Pada hadits ini jelas membedakan dua model mu’amalah, antara yang diperbolehkan dan yang dilarang. Pada haditz ini dijelaskan bahwa Handzalah bertanya kepada Rafi’ bin Khudaij, karena Rafi’ ini adalah pemilik tanah yang luas dan terbiasa untuk melakukan sewa menyewa. Karena itulah dia yang lebih memahami permasalahan ini daripada yang lainnya, karena dia adalah praktisi langsung dari model mu’amalah ini. Itulah sebabnya mengapa pertanyaan ini diajukan kepada beliau, bukan kepada Abu Hurairah misalnya, sebagai perawi hadits yang terbanyak.

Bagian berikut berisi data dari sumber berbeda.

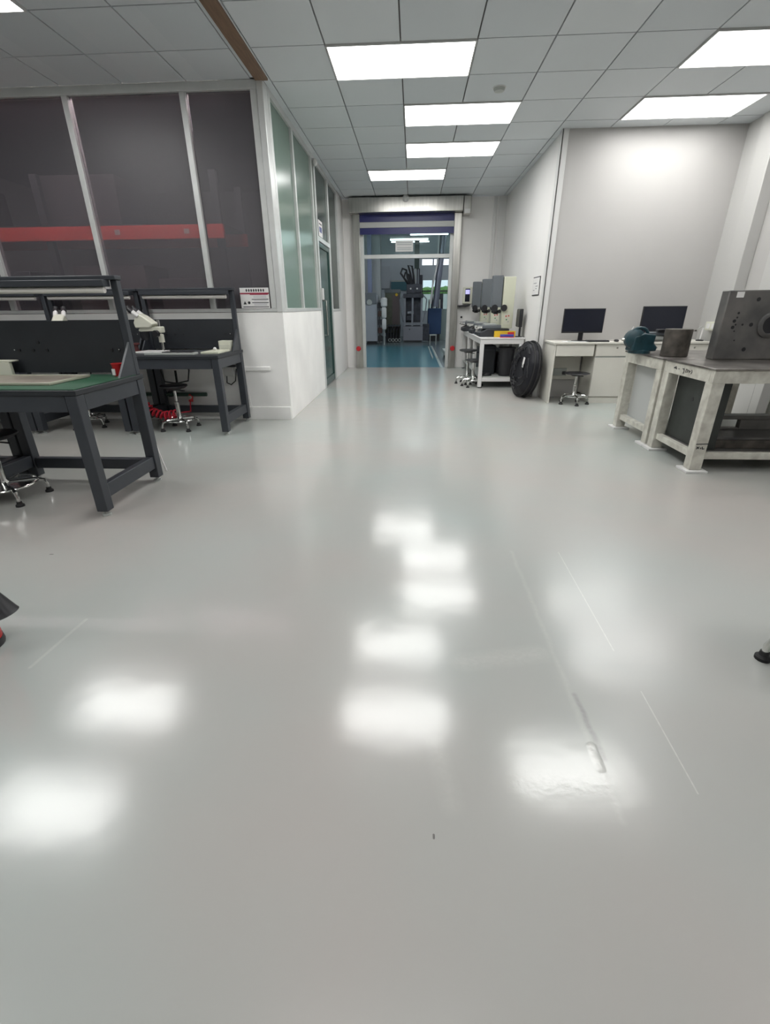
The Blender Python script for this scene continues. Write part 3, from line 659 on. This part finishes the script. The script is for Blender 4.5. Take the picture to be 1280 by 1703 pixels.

Adapun mereka yang melarang sewa menyewa adalah biasanya hanya memandang kepada hadits-hadits berikut ini, tanpa menggabungkannya dengan hadits-hadits di atas yang juga shahih. Misalnya hadits berikut ini :
عَنِ ابْنِ أَبِى نُعْمٍ حَدَّثَنِى رَافِعُ بْنُ خَدِيجٍ أَنَّهُ زَرَعَ أَرْضًا فَمَرَّ بِهِ النَّبِىُّ -صلى الله عليه وسلم- وَهُوَ يَسْقِيهَا فَسَأَلَهُ « لِمَنِ الزَّرْعُ وَلِمَنِ الأَرْضُ ». فَقَالَ زَرْعِى بِبَذْرِى وَعَمَلِى لِىَ الشَّطْرُ وَلِبَنِى فُلاَنٍ الشَّطْرُ. فَقَالَ « أَرْبَيْتُمَا فَرُدَّ الأَرْضَ عَلَى أَهْلِهَا وَخُذْ نَفَقَتَكَ »
Diriwayatkan dari Ibnu Abi Nu’aim bahwa Rafi’ bin Khudaij bercerita kepadanya bahwa pada waktu menggarap tanah, lewatlah Rasulullah shallallaahu ‘alaihi wa sallam di tanahnya, sedangkan dia sedang mengairinya. Maka Rasulullah shallallaahu ‘alaihi wa sallam bertanya kepadanya tentang siapakah pemilik tanaman dan siapakah pemilik tanah. Maka dia berkata : “Tanamanku, benihku dan pekerjaanku. Aku akan memperoleh separuh dan pemilik lahan memperoleh separoh. Maka dia berkata : “Kalian telah melakukan riba. Kembalikanlah tanah itu kepada pemiliknya dan ambillah upah kerjamu”. [3]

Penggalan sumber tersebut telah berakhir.